Exercise instructions >>
Only the lines between the line holding "What Blender Python" and the line holding "return m, nt, nt.nodes['Principled BSDF']", both of those included, should be copied exactly; drop the pictures.

Scenes as source code >>
═══
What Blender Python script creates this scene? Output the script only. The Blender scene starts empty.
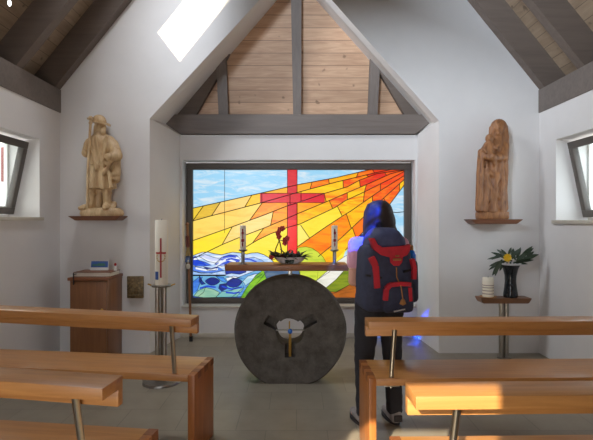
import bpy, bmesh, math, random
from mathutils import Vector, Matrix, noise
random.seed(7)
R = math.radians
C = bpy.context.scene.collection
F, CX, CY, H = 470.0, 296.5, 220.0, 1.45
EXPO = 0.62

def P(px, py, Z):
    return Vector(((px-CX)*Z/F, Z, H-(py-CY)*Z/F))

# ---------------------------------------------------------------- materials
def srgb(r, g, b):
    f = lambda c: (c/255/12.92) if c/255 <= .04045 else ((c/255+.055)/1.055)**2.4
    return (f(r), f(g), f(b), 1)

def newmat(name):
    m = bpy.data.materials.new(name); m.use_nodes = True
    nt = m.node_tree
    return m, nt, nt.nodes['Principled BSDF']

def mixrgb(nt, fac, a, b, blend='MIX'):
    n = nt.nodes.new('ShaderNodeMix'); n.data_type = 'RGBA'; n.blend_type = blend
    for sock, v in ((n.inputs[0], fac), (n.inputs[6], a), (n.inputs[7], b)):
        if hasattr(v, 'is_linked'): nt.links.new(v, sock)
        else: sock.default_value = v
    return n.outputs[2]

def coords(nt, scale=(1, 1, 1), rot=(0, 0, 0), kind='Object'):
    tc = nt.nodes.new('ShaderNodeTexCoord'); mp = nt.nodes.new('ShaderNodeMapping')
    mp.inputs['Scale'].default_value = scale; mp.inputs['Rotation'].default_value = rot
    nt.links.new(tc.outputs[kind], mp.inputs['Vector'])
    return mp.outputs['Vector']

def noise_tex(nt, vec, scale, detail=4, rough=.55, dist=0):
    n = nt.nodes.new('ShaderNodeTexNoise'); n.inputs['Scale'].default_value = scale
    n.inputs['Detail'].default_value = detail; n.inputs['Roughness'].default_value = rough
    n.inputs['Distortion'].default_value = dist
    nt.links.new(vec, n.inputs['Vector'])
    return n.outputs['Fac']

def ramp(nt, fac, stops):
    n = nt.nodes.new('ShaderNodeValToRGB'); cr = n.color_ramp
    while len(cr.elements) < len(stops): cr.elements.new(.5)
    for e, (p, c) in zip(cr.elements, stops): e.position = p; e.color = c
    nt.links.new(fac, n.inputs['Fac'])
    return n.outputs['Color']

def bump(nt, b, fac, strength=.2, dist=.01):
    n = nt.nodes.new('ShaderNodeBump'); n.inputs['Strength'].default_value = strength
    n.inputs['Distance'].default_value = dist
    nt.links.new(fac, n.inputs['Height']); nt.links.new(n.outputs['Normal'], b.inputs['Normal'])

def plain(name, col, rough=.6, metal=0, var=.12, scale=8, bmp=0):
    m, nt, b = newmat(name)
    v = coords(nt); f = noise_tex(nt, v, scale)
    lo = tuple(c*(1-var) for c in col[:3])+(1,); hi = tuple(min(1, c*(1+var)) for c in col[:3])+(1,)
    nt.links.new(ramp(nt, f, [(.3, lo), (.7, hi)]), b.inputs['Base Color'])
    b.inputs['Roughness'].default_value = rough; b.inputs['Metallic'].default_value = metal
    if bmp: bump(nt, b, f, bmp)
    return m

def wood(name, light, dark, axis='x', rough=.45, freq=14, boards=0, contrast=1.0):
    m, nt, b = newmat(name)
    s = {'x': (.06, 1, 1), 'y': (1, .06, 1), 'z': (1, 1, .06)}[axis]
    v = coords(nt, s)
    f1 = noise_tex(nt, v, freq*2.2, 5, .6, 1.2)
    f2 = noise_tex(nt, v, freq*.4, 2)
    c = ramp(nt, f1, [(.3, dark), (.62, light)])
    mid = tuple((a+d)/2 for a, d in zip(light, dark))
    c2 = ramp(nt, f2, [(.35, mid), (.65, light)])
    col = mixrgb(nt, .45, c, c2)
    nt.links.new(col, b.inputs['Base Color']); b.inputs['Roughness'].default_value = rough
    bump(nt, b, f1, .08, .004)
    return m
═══
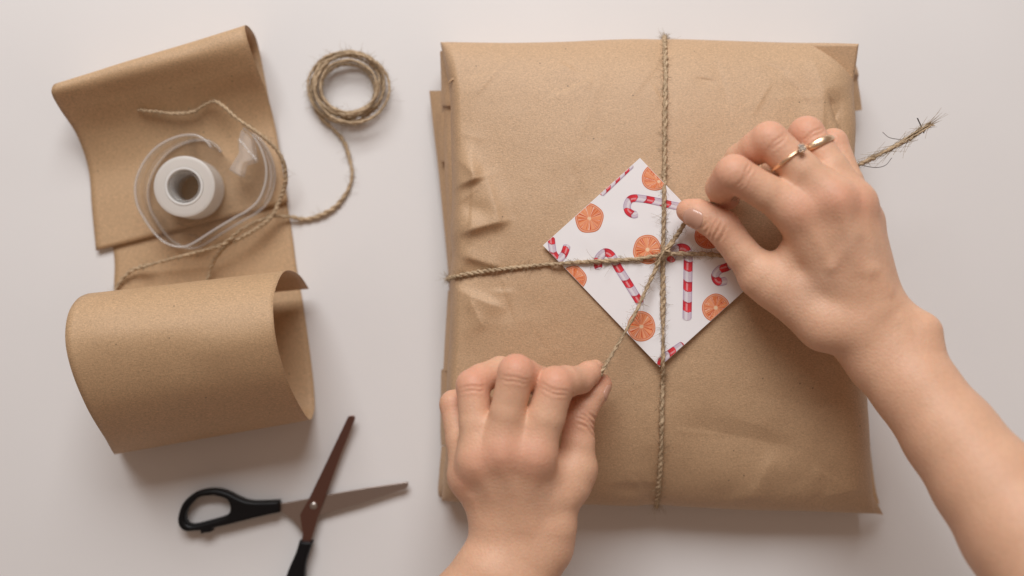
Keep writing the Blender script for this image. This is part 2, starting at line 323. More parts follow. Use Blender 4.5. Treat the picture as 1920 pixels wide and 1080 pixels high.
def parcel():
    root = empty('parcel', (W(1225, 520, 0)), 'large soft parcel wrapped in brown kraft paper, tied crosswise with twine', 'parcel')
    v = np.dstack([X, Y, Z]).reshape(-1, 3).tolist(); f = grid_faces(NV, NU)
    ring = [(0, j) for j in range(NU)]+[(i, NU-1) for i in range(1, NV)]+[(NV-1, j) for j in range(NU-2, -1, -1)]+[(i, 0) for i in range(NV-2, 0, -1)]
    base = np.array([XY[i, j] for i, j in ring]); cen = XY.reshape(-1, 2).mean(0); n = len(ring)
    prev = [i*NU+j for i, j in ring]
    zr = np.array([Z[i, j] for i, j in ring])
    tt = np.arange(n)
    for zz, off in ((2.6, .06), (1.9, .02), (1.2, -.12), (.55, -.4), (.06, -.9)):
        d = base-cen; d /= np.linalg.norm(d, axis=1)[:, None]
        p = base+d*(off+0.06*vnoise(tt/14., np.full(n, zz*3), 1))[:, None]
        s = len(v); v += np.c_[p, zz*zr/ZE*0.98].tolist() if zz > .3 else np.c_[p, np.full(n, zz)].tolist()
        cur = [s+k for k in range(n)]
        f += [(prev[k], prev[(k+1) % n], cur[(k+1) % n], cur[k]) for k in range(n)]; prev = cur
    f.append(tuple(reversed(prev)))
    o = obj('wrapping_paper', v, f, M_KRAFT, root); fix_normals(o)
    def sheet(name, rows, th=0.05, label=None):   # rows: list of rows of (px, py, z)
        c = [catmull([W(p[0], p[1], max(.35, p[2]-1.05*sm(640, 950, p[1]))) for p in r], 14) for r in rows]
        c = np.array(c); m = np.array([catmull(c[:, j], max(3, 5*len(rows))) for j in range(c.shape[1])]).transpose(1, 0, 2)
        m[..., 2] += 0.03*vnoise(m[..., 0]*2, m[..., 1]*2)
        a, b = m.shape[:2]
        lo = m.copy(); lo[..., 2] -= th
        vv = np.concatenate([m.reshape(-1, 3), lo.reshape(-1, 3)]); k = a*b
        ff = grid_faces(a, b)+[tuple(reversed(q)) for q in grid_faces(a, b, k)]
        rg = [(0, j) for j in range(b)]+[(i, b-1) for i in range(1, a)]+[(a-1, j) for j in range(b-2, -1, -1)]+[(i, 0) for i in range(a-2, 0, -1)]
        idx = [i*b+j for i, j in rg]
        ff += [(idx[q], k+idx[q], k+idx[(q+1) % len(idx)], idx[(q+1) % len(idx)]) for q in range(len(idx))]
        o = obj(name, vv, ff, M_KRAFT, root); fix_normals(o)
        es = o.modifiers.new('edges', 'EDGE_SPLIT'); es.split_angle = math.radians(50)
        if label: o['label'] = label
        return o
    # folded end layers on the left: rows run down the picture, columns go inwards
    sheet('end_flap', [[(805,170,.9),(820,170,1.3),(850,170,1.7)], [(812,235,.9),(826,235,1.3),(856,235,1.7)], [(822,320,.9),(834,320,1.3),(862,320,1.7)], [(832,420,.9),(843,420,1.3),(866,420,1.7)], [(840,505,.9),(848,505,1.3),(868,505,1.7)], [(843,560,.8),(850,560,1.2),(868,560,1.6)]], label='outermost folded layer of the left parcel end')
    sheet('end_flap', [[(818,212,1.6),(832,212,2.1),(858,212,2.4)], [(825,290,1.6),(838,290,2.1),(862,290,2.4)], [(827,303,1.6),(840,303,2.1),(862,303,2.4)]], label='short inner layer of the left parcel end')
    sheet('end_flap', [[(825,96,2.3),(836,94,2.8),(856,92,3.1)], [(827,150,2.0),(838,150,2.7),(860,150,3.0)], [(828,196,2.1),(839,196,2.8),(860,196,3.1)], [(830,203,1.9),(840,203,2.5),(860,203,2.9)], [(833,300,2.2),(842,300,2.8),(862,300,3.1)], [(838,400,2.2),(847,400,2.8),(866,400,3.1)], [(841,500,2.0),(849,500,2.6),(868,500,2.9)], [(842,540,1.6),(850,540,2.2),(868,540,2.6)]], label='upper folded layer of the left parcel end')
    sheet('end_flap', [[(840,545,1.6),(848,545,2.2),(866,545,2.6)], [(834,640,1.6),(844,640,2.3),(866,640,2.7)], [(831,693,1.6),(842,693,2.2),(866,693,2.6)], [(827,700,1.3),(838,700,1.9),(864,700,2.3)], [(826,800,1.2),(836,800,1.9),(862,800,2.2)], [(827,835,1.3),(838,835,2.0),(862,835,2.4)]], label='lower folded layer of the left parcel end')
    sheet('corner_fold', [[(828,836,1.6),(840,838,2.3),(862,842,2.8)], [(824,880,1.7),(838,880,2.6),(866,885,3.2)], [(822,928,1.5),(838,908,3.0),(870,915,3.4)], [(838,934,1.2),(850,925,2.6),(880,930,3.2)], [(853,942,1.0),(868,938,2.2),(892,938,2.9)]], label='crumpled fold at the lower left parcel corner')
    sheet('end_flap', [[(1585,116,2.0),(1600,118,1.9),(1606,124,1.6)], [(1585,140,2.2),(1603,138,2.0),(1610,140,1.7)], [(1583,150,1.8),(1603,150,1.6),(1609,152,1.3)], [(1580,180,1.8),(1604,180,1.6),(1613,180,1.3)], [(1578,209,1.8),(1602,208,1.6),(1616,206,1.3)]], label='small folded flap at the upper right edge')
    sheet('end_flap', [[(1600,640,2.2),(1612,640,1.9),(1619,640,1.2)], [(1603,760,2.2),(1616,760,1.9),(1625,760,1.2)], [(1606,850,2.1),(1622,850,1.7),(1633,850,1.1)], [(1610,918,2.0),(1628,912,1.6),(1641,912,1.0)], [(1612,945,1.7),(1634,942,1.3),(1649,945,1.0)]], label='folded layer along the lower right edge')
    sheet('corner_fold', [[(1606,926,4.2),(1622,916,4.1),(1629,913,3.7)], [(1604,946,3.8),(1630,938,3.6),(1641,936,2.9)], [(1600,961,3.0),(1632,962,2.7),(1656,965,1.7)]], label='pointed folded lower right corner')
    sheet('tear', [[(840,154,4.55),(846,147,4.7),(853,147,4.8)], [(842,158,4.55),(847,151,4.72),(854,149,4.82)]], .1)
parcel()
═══
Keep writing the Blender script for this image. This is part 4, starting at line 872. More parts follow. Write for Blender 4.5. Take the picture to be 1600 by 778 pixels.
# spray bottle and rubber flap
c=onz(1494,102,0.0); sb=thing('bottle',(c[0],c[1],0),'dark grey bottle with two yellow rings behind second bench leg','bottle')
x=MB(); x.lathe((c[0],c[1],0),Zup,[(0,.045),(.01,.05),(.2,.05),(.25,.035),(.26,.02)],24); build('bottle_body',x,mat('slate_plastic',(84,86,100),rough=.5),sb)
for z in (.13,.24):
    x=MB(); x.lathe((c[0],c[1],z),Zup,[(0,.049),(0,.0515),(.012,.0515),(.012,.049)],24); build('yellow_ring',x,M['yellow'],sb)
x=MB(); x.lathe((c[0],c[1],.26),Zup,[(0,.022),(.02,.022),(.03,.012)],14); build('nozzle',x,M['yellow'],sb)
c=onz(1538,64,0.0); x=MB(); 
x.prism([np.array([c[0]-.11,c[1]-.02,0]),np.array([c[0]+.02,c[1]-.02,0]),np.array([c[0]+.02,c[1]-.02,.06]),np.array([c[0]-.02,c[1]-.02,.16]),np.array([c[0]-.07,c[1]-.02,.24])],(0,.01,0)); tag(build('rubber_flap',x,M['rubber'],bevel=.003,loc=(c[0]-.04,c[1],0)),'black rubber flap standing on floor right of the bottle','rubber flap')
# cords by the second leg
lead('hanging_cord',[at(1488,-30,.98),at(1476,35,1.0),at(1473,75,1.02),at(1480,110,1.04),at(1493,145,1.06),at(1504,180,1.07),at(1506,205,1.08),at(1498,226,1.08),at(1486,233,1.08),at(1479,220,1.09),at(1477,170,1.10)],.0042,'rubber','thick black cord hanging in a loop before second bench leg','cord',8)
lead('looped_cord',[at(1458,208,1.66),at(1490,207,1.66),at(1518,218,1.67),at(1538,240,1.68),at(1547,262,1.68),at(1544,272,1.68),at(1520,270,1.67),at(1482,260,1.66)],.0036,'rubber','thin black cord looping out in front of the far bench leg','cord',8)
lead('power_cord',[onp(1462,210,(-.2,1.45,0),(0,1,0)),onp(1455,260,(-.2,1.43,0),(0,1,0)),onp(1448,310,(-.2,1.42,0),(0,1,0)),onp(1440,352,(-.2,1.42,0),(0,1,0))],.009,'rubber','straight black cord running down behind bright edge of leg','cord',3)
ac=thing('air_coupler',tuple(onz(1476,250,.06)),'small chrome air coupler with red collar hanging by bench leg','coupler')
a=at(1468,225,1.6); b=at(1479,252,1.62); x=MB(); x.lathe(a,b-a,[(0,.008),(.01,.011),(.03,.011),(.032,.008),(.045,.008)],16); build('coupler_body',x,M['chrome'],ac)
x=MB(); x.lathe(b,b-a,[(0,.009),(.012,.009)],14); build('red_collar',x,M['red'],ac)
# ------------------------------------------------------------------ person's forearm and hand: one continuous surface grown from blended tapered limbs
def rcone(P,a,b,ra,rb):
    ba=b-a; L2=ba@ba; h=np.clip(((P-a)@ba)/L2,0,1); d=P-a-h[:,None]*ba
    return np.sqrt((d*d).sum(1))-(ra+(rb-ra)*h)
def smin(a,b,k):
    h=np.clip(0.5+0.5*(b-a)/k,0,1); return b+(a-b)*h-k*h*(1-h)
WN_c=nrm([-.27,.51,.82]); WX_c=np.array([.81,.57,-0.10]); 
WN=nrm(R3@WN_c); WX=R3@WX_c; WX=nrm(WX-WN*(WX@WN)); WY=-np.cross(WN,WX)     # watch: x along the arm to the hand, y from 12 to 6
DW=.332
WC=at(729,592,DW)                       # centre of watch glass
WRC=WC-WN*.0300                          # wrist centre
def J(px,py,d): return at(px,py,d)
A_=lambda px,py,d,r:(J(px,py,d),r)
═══
Correct result >>
What Blender Python script creates this scene? Output the script only. The Blender scene starts empty.
import bpy, bmesh, math, random
from mathutils import Vector, Matrix, noise
random.seed(7)
R = math.radians
C = bpy.context.scene.collection
F, CX, CY, H = 470.0, 296.5, 220.0, 1.45
EXPO = 0.62

def P(px, py, Z):
    return Vector(((px-CX)*Z/F, Z, H-(py-CY)*Z/F))

# ---------------------------------------------------------------- materials
def srgb(r, g, b):
    f = lambda c: (c/255/12.92) if c/255 <= .04045 else ((c/255+.055)/1.055)**2.4
    return (f(r), f(g), f(b), 1)

def newmat(name):
    m = bpy.data.materials.new(name); m.use_nodes = True
    nt = m.node_tree
    return m, nt, nt.nodes['Principled BSDF']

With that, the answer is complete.